2) Determine the amount of post-refund interest by applying the rules for an underpayment of US tax liability under section 6601 to the amount calculated in (1), for the period beginning on:

  1. The day the RIC received the reclaim amount until the date the compliance fee is paid to the IRS, if the RIC is ineligible to use the credit-offset approach in Notice 2016-10; or
  2. The first day of the taxable year in which the RIC can no longer apply the credit-offset approach in Notice 2016-10 (including using the carryforward as requested above), until the date the compliance fee is paid to the IRS, if the RIC is eligible to use the credit-offset approach when it receives the reclaim.  

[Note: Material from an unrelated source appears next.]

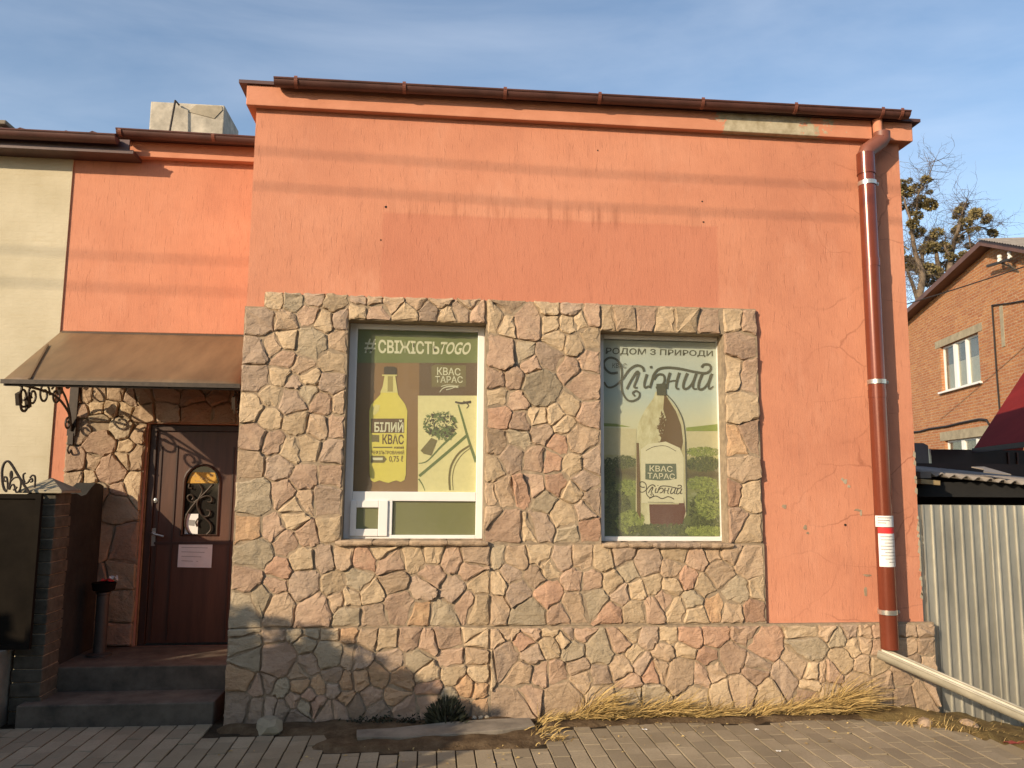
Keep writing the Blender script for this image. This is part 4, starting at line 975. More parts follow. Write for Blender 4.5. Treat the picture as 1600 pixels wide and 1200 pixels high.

3) Add the surrogate tax amount in (1) to the post-refund interest in (2) to determine the compliance fee due to the IRS.

 

Keith Lawson
Deputy General Counsel - Tax Law

 

Attachment

endnotes

[1] See, e.g. ICI Memorandum No. 27211 (dated May 1, 2013); see also, ICI Memoranda Nos. 26165 (dated May 18 2012),  28035 (dated April 14, 2014), and 32702 (dated August 24, 2020).

[2] See Institute Memorandum No. 29806 (dated April 4, 2016).

[3] See Institute Memorandum No. 29650 (dated January 15, 2016).